LAHORE, Pakistan, Feb 22 (AFP) - Violence broke out in the Pakistani industrial city of Gujranwala Thursday after the murder of a prominent Shiite Muslim in a suspected sectarian killing, police said.
Hundreds of people including youths armed with bamboo sticks took to the streets and attacked shops, cars and buses, witnesses said.
Rampaging mobs also blocked traffic by burning tyres on the main highway, they said.
At least 30 vehicles and dozens of shops were damaged in stone-pelting by violent crowds, senior police officer Naveed Anwar told AFP by telephone.

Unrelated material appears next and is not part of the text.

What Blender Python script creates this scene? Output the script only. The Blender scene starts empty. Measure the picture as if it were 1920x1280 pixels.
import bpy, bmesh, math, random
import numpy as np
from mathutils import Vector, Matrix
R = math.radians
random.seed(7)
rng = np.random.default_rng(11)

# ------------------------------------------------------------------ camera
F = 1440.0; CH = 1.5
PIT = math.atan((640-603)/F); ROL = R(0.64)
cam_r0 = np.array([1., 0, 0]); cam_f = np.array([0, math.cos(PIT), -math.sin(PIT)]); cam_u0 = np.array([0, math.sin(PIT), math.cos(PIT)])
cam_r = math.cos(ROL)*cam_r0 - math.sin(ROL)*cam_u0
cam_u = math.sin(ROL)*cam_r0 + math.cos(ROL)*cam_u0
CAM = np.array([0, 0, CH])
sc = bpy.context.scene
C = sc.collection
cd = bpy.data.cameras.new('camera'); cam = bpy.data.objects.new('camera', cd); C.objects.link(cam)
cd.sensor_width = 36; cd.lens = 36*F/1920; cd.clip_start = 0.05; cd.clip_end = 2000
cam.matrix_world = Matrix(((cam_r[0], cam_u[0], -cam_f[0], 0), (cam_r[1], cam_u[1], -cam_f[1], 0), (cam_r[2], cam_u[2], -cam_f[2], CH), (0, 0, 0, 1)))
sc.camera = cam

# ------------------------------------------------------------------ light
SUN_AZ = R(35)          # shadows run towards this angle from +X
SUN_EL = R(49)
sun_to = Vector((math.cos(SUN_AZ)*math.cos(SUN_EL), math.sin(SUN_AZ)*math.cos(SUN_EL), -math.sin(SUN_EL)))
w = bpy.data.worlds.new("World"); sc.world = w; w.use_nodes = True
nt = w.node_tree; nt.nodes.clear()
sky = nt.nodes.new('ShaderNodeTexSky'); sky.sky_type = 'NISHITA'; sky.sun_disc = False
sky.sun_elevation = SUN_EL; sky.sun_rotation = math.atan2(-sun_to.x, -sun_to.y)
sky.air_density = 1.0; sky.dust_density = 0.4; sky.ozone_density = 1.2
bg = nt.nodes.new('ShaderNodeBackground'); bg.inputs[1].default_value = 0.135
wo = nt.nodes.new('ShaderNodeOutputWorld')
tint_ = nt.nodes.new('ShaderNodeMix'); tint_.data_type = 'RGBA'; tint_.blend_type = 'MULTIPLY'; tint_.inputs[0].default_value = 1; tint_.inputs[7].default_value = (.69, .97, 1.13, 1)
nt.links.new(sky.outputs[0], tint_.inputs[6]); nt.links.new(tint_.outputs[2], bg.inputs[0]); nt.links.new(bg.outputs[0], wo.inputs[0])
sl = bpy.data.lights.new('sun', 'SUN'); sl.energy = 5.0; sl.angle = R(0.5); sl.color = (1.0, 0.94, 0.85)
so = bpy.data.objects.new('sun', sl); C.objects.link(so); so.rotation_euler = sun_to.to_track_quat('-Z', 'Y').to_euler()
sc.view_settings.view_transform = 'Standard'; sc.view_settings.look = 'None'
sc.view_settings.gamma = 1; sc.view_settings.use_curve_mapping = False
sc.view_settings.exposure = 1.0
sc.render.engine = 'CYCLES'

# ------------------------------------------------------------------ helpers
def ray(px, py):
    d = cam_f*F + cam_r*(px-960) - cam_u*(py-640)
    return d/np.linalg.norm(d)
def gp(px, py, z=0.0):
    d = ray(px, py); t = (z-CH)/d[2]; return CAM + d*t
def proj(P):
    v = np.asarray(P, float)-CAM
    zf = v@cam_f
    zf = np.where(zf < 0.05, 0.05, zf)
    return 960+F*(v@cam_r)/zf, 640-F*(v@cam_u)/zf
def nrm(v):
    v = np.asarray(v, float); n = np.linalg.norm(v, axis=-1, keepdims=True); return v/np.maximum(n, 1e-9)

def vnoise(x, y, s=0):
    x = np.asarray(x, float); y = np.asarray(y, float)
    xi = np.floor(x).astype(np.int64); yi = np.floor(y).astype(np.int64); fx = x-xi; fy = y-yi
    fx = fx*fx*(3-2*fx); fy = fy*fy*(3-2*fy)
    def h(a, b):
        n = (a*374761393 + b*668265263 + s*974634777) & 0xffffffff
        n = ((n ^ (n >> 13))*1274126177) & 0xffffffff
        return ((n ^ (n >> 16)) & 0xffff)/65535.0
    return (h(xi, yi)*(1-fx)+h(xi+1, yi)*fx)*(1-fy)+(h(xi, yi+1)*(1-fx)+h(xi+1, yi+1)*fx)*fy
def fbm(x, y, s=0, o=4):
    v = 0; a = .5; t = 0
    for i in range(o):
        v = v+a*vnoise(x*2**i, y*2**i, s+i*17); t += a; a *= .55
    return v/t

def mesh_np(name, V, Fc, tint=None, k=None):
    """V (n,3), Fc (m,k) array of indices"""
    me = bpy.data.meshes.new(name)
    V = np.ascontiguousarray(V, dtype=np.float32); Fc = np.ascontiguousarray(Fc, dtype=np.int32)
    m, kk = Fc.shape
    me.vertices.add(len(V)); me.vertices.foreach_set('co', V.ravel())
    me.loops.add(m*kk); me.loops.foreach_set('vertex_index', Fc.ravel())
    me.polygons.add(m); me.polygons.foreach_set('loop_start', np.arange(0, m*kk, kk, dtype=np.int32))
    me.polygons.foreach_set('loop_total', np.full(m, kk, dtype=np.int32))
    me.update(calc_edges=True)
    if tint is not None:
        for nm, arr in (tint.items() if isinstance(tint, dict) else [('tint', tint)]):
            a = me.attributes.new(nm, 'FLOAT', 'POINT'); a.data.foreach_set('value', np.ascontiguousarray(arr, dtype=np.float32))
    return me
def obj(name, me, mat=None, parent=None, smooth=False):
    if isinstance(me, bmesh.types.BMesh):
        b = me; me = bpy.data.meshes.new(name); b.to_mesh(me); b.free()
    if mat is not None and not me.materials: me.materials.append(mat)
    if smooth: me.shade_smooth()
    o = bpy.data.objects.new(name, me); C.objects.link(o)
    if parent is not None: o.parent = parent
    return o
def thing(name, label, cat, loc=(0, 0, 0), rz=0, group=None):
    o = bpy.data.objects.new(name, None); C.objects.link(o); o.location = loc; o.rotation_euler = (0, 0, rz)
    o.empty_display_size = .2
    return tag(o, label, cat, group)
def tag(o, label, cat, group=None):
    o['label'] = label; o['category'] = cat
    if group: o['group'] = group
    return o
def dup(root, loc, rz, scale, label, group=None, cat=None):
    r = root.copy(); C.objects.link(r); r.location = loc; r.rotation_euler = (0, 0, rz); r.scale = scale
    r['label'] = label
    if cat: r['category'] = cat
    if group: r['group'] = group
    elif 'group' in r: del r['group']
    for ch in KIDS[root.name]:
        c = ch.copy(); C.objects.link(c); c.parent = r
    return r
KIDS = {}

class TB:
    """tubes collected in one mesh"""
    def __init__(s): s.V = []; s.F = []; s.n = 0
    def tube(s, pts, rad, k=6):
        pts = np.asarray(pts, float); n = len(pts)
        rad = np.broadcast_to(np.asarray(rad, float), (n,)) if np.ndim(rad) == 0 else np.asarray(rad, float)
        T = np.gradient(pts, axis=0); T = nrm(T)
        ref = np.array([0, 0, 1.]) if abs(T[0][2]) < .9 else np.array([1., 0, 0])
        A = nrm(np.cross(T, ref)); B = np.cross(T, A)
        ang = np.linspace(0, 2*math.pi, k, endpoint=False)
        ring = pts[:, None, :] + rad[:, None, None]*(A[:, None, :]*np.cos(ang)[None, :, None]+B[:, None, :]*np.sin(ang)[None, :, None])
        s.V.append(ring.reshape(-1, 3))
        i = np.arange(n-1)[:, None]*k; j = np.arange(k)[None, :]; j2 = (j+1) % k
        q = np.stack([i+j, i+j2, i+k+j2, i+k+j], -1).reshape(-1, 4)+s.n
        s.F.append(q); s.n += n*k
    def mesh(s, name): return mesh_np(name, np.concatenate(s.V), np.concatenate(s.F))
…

Police said an unidentified gunman riding on the back of a motorcycle sprayed Shiite politicial activist Ghulam Shabbir with bullets from an assault rifle as he walked to a market in Gujranwala in central Punjab province.
"Shabbir was killed because he was a prominent Shiite leader. This murder is clearly sectarian," district police chief Pervez Lodhi said.
The Gujranwala Bar Association condemned the murder of Shabbir, who was also a senior lawyer. It said lawyers would observe a three-day strike and boycott courts from Friday.
The murder coincided with the killing of a policeman and his father in the southern port city of Karachi on Thursday, which a Shiite party official described as sectarian-motivated.
Officials said paramilitary rangers arrested two "terrorists" involved in the killings in eastern Karachi.
Punjab has seen a spate of similiar murders in recent weeks despite promises from the military government that it was going to get tough with violent religious extremists.
Gunmen shot dead four Shiite Muslims in sectarian ambushes in the province last weekend, prompting a senior police officer to warn of a "resurgence" of religious violence between the rival Shiite and Sunni sects.
Most of the Shiite victims have affiliations with the Tehreek-i-Jafria Pakistan (TJP) Shiite party, while others have been linked to Iranian missions here.
Hundreds of people, most of them Shiites, have been murdered in religious violence in Pakistan in recent years but police rarely catch the killers.
The Shiite community frequently blames members of Lashar-e-Jhangvi, an extremist Sunni group.